Thursday 10 February 2011

Compare & Contrast

Here is the original speech by Lord Phillips on the subject of judicial independence and the funding of the Supreme Court.

Here is the report by the BBC.

Please read both.  I have.  It seems to me that the essential message of the BBC article is that "The nasty Tory budget cuts are threatening the independence of the Supreme Court, which is naughty.
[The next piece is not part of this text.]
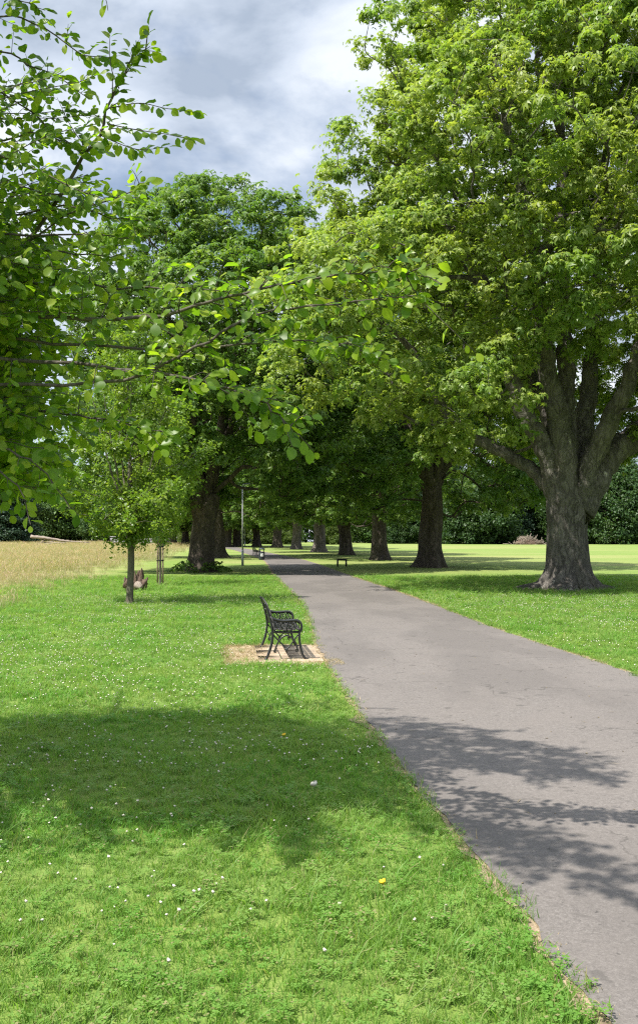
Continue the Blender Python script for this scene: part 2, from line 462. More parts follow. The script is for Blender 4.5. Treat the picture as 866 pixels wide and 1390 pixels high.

That nice Labour man Lord Faulkner said right from the start how important it was to prevent this from ever happening".

The message of the original speech, however, seems to me to be that "Lord Faulkner was seriously challenged in Parliament over his previously inadequate safeguards for the independence of the Supreme Courts.  In response, he promised to introduce a carefully designed system of funding that would have provided the necessary independence.  However, the final Act of Parliament did not contain any such safeguards.  The present need for cuts is highlighting this failure".

This is, of course, slightly different.  Am I being paranoid here?

1 comment:

  1. Power corrupts and absolute power corrupts absolutely.

    Who sits on the Judicial Appointment Board's selection panels and who marks the papers still remains opaque. Who selects the Law Lords? So Clarke could quite conceivably create a Frankenstein*.

    Law Lords are bright enough to realise it is ill advised to bite the hand that feeds them** and to have a secure food source is a nice place to be. I like the clever way Clarke construed it to infer the Supreme Court may regard itself as superior and could be perceived as greedy.

    We have this ECHR kerfuffle partly as a result of Lord Phillips criticising the ECHR, rather than the Executive, to demonstrate a role to the Supreme Court. The media picked up on it.

    His Lordship really should be more careful about what he says. ;-)

    *who, when he saw others doing something, wanted to do it himself.

    **which is why the media do not get held to account.